How to Protect Your Private Information When Selling an Old Smartphone

Just because a device has been wiped clean, doesn’t mean all the private information once stored there is gone for good

Smartphone users who opt to sell their old phones may also be handing over their personal information.

An iPhone 4 can net anywhere from $125 to $210 in cash or credit from companies like Amazon, USell or ecoATM. Those companies will buy your phone and wipe the device clean before selling it overseas.

However, just because a device has been wiped clean, doesn’t mean all the private information once stored there is gone for good.

NBC 7 recently purchased several Android-based phones from ads posted on Craigslist and found the former owner’s personal information was easily accessible in just minutes.

Smartphones are like mini-computers and carry with them almost every detail about a person’s life from family photos or intimate texts to passwords and bank records.

At NBC 7’s request, Jeff Debrosse, the Director of Security Research with Websense Security, took a collection of used smartphones and examined what information he could find stored inside.

“If nothing was done with that phone, a lot of that information might be recoverable,” Debrosse said.

The Android-based phones were purchased from individual sellers on Craigslist. Even though every phone had been wiped clean before it was sold, it didn't take long for Debrosse to hit the jackpot.
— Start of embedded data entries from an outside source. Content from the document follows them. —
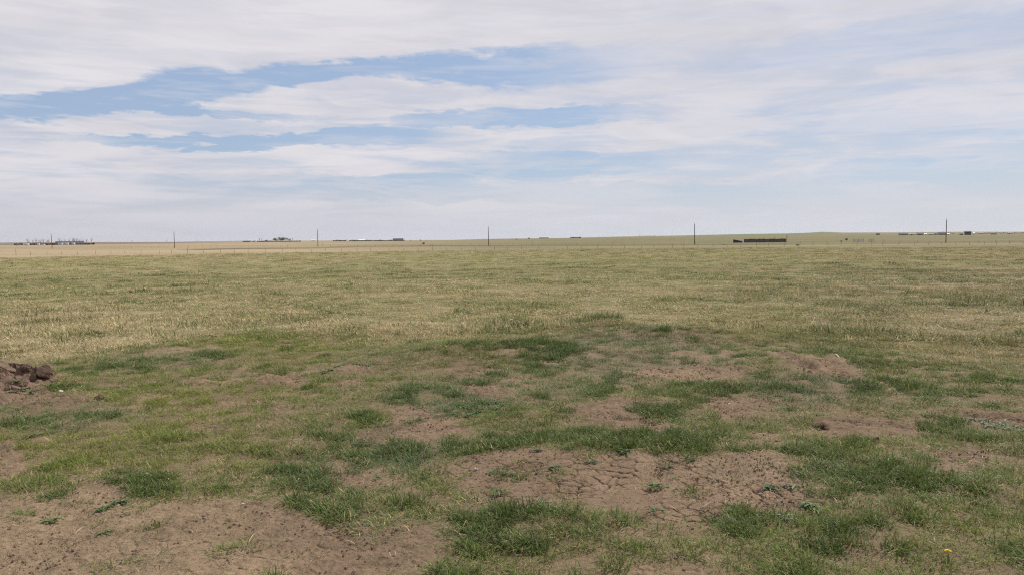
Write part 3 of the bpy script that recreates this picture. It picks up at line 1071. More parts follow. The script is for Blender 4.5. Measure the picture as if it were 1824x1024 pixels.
GW = 'weeds growing in the bare earth'
weed(1165, 867, .085, M_WEED, 'largest leafy weed on the cracked mud patch, in its middle', 22, .14, group=GW)
weed(1196, 872, .060, M_WEEDD, 'small dark leafy weed touching the largest weed on the cracked mud', 14, .2, .4, GW)
weed(988, 838, .070, M_WEED, 'pale broad leafy weed on cracked mud just below the dark grass strip', 16, .17, group=GW)
weed(958, 810, .055, M_WEED, 'small flat weed at the top edge of the cracked mud patch', 12, .18, .35, GW)
weed(1052, 825, .060, M_WEED, 'round blue green weed on cracked mud below the dark grass strip', 16, .18, .4, GW)
weed(1114, 812, .075, M_WEEDD, 'dark weed where the cracked mud meets the dark grass strip', 16, .18, .5, GW)
weed(872, 847, .042, M_WEED, 'smallest flat weed beside the pale pebble on the cracked mud', 9, .26, .3, GW)
weed(906, 850, .055, M_WEED, 'spreading weed with pale tips near the pebble on the cracked mud', 11, .2, .4, GW)
weed(888, 880, .105, M_TUFT, 'sprawling thin leaved weed at the lower edge of the cracked mud', 26, .07, .6, GW)
weed(964, 895, .080, M_TUFTB, 'spiky blue green weed at the lower edge of the cracked mud', 20, .07, .8, GW)
weed(1166, 918, .075, M_WEED, 'low spreading weed near the bottom corner of the cracked mud', 16, .1, .5, GW)
weed(1186, 832, .065, M_WEED, 'loose pale weed between two small weeds on the upper cracked mud', 14, .1, .5, GW)
weed(1228, 822, .060, M_WEEDD, 'dark oval leaved weed on the upper cracked mud near the grass strip', 13, .2, .4, GW)
weed(1202, 855, .070, M_TUFTB, 'thin upright weed just above the largest weed on the cracked mud', 12, .06, .9, GW)
weed(1370, 868, .070, M_WEEDD, 'flat yellow green weed below the mat of grass on the mud', 20, .2, .3, GW)
weed(1412, 868, .062, M_WEED, 'flat leafy weed with pale leaves at the edge of the mud', 16, .2, .3, GW)
weed(1385, 898, .055, M_PALE, 'silvery grey weed standing alone on the mud near the dark tuft', 12, .1, .7, GW)
weed(1396, 928, .080, M_PALE, 'wide silvery weed at the lower edge of the mud', 20, .13, .5, GW)
weed(1446, 905, .090, M_WEED, 'bushy broad leaved weed over a dark hollow at the mud edge', 22, .2, .6, GW)
weed(90, 930, .065, M_WEED, 'flat green weed on the brown bare earth, nearest the photo edge', 16, .22, .35, GW, jag=True)
weed(185, 945, .060, M_WEED, 'flat green weed alone on the brown bare earth', 14, .2, .35, GW, jag=True)
weed(186, 905, .075, M_WEEDD, 'dark toothed weed in a short row on the brown earth, lower one', 20, .2, .55, GW, jag=True)
weed(212, 893, .075, M_WEEDD, 'dark toothed weed in a short row on the brown earth, upper one', 20, .2, .55, GW, jag=True)
weed(756, 848, .062, M_WEED, 'blue green broad weed between the two pale cracked patches', 14, .2, .6, GW)
weed(676, 852, .05, M_WEED, 'small blue green weed at the end of the small cracked patch', 11, .22, .5, GW)
weed(60, 780, .10, M_TUFT, 'grassy weed clump by the bare earth at the photo edge', 30, .08, .7, GW)
for qx, qy in [(800, 733), (815, 740), (826, 728), (835, 742), (845, 722), (860, 716), (872, 718), (885, 716), (897, 719), (822, 720), (852, 734), (880, 728)]:
    weed(qx, qy, .075, M_WEEDD, 'glossy broad leaved weed in the patch beside the bare brown earth', 11, .3, .45, 'broad leaved weeds in a patch')
for qx, qy in [(1738, 748), (1748, 754), (1762, 750), (1770, 760), (1782, 757), (1795, 765), (1808, 760), (1818, 768), (1756, 760), (1790, 750)]:
    weed(qx, qy, .07, M_PALE, 'silver leaved weed in the pale patch by the reddish bare strip', 13, .16, .5, 'silver leaved weeds in a patch')
for qx, qy in [(575, 668), (590, 663), (602, 658), (615, 655), (636, 653), (655, 654), (30, 690), (45, 697), (22, 702), (60, 700)]:
    lab = 'low dark weed in the row along the grey twiggy patch' if qx > 300 else 'low dark weed on the foot of the dirt pile'
    weed(qx, qy, .085, M_WEEDD, lab, 12, .22, .5, 'weeds along the twiggy patch' if qx > 300 else 'weeds on the dirt pile')
tuft(1320, 942, .11, .145, 190, M_TUFT, 'tallest dark green grass tuft, at the lower edge of the mud')
tuft(1482, 980, .06, .10, 90, M_TUFT, 'small round dark green tuft in the olive turf below the mud')
tuft(940, 978, .10, .12, 150, M_TUFT, 'dark grass tuft in front of the middle of the cracked mud')
tuft(272, 872, .16, .11, 200, M_TUFT, 'wide dark green tuft bordering the big brown bare patch')
tuft(1075, 583, .42, .26, 420, M_TUFT, 'distant dark shaggy grass tuft on a small hump at the field edge', wid=.007)
tuft(1145, 600, .14, .20, 150, M_TUFTB, 'small grey green tuft beside pale straw behind the dark hump tuft', wid=.006)
tuft(735, 826, .12, .10, 150, M_TUFTB, 'blue green grass tuft between the bare patches')
tuft(1625, 845, .13, .11, 170, M_TUFTB, 'blue green tuft beside the pale cracked patch in the olive turf')
tuft(640, 790, .10, .10, 120, M_TUFTB, 'blue green tuft at the tip of the small pale cracked patch')


def clod(px, py, rx, ry, rz, m, label_, name='dirt_clod', cat='dirt clod', group=None, up=.0, sub=3, rot=None):
    me = noisy_ball(name, rng, rx, ry, rz, sub + 1, .45, 1.5, rough=.28)
    me.materials.append(m)
    o = place(link(bpy.data.objects.new(name, me)), px, py, -rz * .55 - up)
    if rot is not None:
        o.rotation_euler = rot
    return tag(o, label_, cat, group)


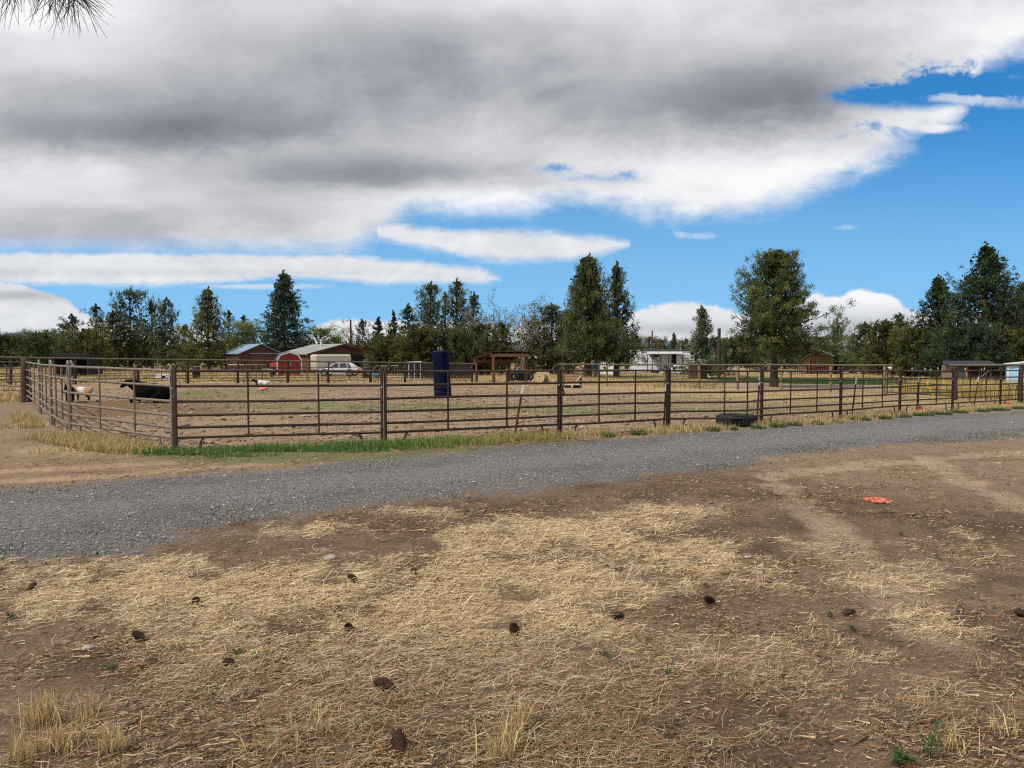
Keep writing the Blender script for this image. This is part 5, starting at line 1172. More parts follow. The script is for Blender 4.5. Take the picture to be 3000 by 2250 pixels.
def window(r, x0, x1, z0, z1, y=-.0, panes=2, glassm='curtain'):
    f = MB(); w = .05
    f.box((x0, y - .05, z0), (x1, y - .004, z0 + w)); f.box((x0, y - .05, z1 - w), (x1, y - .004, z1)); 
    for k in range(panes + 1): xx = x0 + (x1 - x0 - w) * k / panes; f.box((xx, y - .047, z0 + w), (xx + w, y - .004, z1 - w))
    fo = f.build('window', M['whited'], r); MB().box((x0 + .02, y - .02, z0 + .02), (x1 - .02, y - .003, z1 - .02)).build('pane', M[glassm], fo)
window(r, X(1862), X(1886), Z(1048), Z(1038), 0, 2); window(r, X(1996), X(2023), Z(1055), Z(1038), 0, 3); window(r, X(1912), X(1929), Z(1047), Z(1038), 0, 1, 'glass')
MB().box((X(1873), -.35, Z(1047)), (X(1884), -.02, Z(1039))).build('air_conditioner', M['white'], r, .02)
d = MB().box((X(1938), -.05, .3), (X(1948), -.005, Z(1037))).build('door', M['mhwall'], r); MB().box((X(1946), -.08, 1.1), (X(1947), -.05, 1.2)).build('handle', M['silver'], d)
d = MB().box((X(1966), -.05, .3), (X(1978), -.005, Z(1038))).build('door', M['dfence'], r); MB().tube([(X(1990), .5, h), (X(1990), .5, h + .55)], .04, 6).build('vent_pipe', M['whited'], r)
# small boards stack right of it
p = depth_ground(2022, 70); u = p[1] / F; r = empty('hay_crate', p, 0, 'dark brown slatted crate standing right of the mobile home, behind the rail fence', 'crate'); mb = MB(); h = ztop(2022, 1068, p)
for k in range(7): mb.box((0, 0, h * k / 7 + .01), (50 * u, .9, h * (k + 1) / 7 - .03))
mb.build('slats', M['brownwall2'], r); MB().box((30 * u, -.02, 0), (50 * u, -.004, h * .96)).build('dark_side', M['darkin'], r)
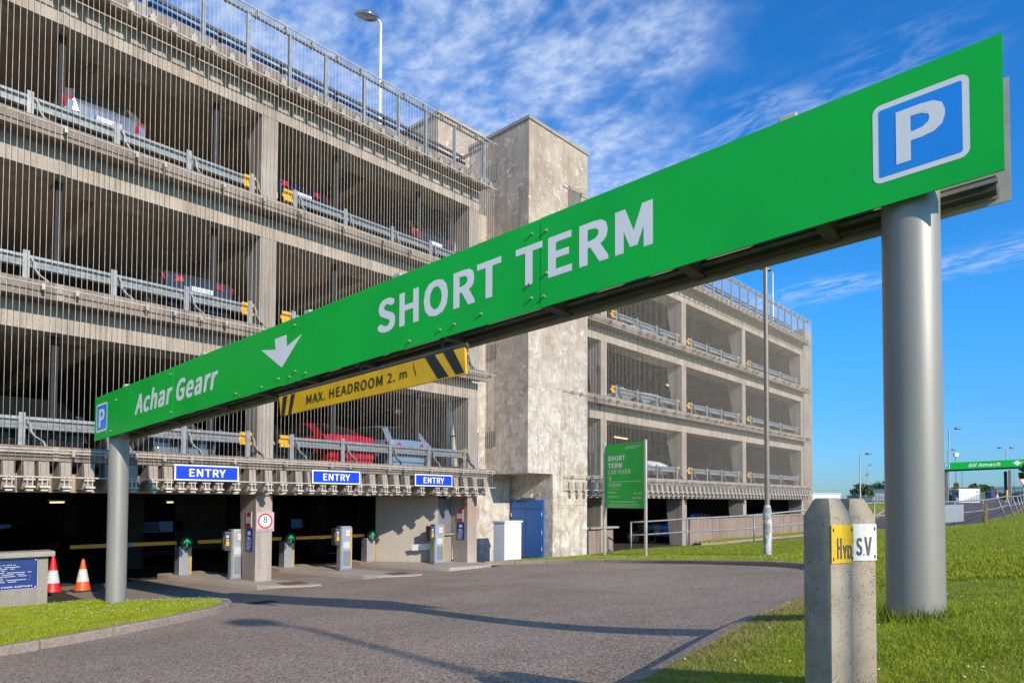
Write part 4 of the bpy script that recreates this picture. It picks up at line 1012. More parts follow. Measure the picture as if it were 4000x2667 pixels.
# ------------------------------------------------------------------ lamp posts
def lamp_post(label, loc, h, r0, r1, kind='hood', two=False, az=0, group=None, base_h=0, mats=('galvanised', 'lamp_head'), arm=.8, hs=1.0):
    t = thing('lamp_post', label, 'street lamp', loc, az or .0001, group)
    if base_h:
        obj('base', MB().lathe([(r0 * 1.25, -.3), (r0 * 1.25, base_h - .12), (r0 * 1.1, base_h - .04), (r1 * 1.5, base_h + .06), (r1 * 1.15, base_h + .12)], (0, 0, 0), 20), 'peeling_paint', t, smooth=True)
        obj('pole', MB().lathe([(r1 * 1.12, base_h), (r1, h)], (0, 0, 0), 16), mats[0], t, smooth=True)
    else: obj('pole', MB().lathe([(r0, -.3), (r0, h * .12), (r0 * .8, h * .125), (r1, h)], (0, 0, 0), 12), mats[0], t, smooth=True)
    for sgn in ((1, -1) if two else (1,)):
        obj('arm', MB().tube([(0, 0, h - .05), (sgn * arm * .3, 0, h + .06), (sgn * arm, 0, h + .12)], .03 * hs, 8), mats[0], t)
        mb = MB(); L = .62 * hs; n = 10; pts = []
        for k in range(n + 1):
            f = k / n; wd = .17 * hs * math.sin(math.pi * min(1, f * .92 + .08)) ** .7 + .015; th = .13 * hs * math.sin(math.pi * min(1, f * .9 + .06)) ** .8 + .01
            pts.append((sgn * (arm - .08 + L * f), wd, th))
        m_ = 10
        vs = []; fs = []
        for (x, wd, th) in pts:
            for j in range(m_):
                a = 2 * math.pi * j / m_; zz = math.sin(a); vs.append((x, wd * math.cos(a), h + .12 + (th * zz if zz > 0 else th * .55 * zz)))
        for k in range(n):
            for j in range(m_): fs.append((k * m_ + j, k * m_ + (j + 1) % m_, (k + 1) * m_ + (j + 1) % m_, (k + 1) * m_ + j))
        fs += [tuple(range(m_)), tuple(range(n * m_, (n + 1) * m_))]
        mb.add(vs, fs); obj('lamp_head', mb, mats[1], t, smooth='all')
    return t
lamp_post('big grey lamp post with peeling white base on the grass', (19.42, -7.64, gz(19.42, -7.64)), 9.6, .10, .065, base_h=1.45, az=R(80), mats=('pole_steel', 'lamp_head'))
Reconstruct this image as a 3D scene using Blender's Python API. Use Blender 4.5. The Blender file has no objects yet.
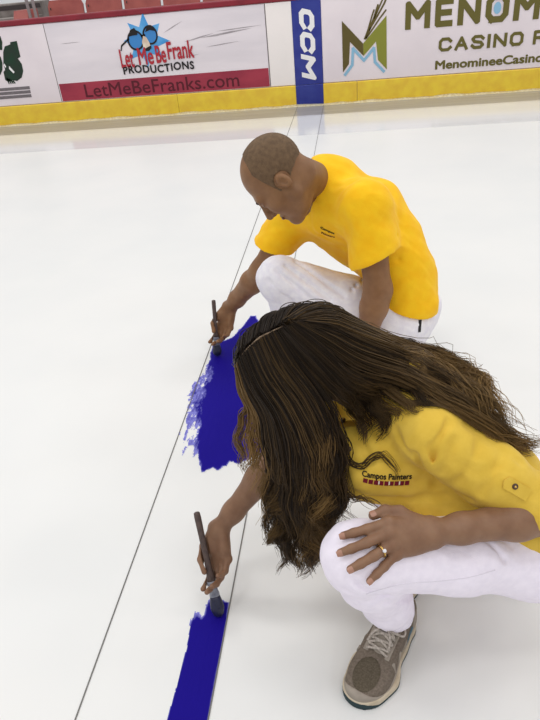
import bpy, math, random
import numpy as np
from mathutils import Vector, Matrix
random.seed(7); RNG = np.random.default_rng(7)
C = bpy.context.scene.collection
A = np.array
def nrm(v): v = np.asarray(v, float); return v/np.linalg.norm(v)

# ------------------------------------------------------------------ camera (540x720 frame)
FPX, CX, CY, CAMH = 619.0, 270.0, 360.0, 1.39977
_Y = nrm([81, 401, -FPX]); _Z = A([97, -975, -FPX], float); _Z = nrm(-(_Z - _Y*(_Z@_Y))); _X = np.cross(_Y, _Z)
RC = A([_X, _Y, _Z]); EYE = A([0, 0, CAMH])
def ray(px, py): return RC @ A([px-CX, -(py-CY), -FPX], float)
def atz(px, py, z): r = ray(px, py); return EYE + r*((z-CAMH)/r[2])
def aty(px, py, y): r = ray(px, py); return EYE + r*(y/r[1])
cam = bpy.data.cameras.new('camera'); camo = bpy.data.objects.new('camera', cam); C.objects.link(camo)
M4 = Matrix.Identity(4)
for i in range(3):
    for j in range(3): M4[i][j] = RC[i][j]
M4[2][3] = CAMH
camo.matrix_world = M4
cam.sensor_fit = 'HORIZONTAL'; cam.sensor_width = 36; cam.lens = FPX*36/540; cam.clip_start = .02
bpy.context.scene.camera = camo

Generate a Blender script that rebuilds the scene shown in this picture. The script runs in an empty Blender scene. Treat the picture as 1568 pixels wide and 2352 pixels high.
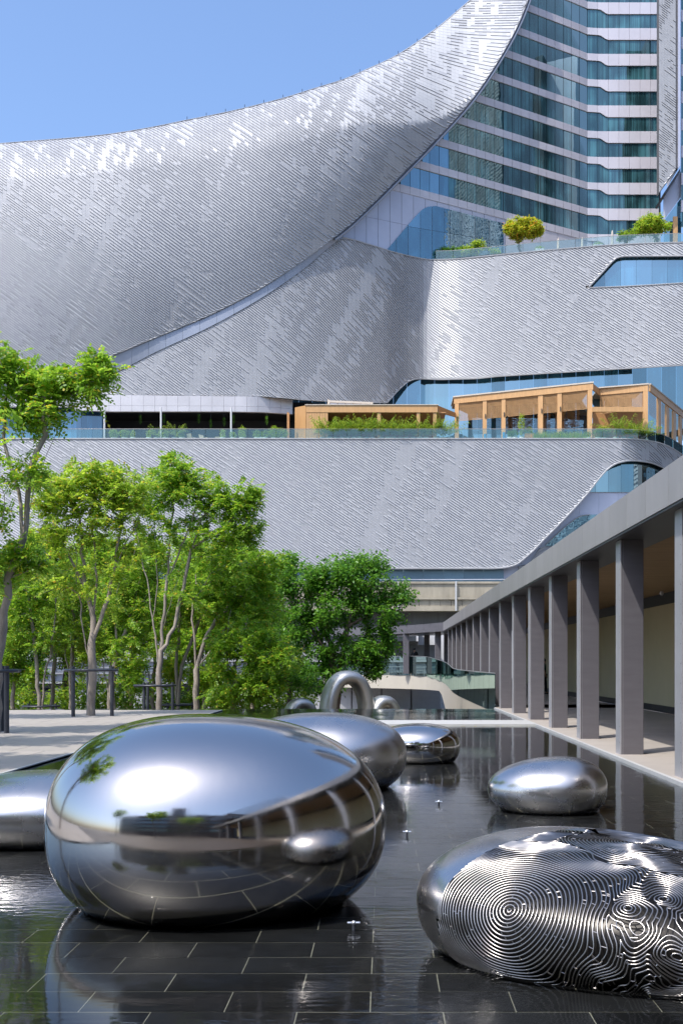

“From when I connected the phone, in about two minutes I had images and correspondence,” said Debrosse.

Using free data recovery software found online, Debrosse was able to find thousands of private files including Twitter conversations, emails and personal photos still hidden on the phone's hard drive.

To avoid this, smartphone owners can either take a hammer and physically destroy the phone or bury the data so deep it will never be found.

“You can actually write a lot of information to it and when you’re done, just go ahead and wipe it and fill that storage area with music or with videos not of yourself but with information and files. Then wipe it again,” Debrosse advises. “What someone is going to recover is actually going to be stuff you don’t really care about.”

The personal information is replaced by impersonal information creating a buffer zone most people will never be able to crack.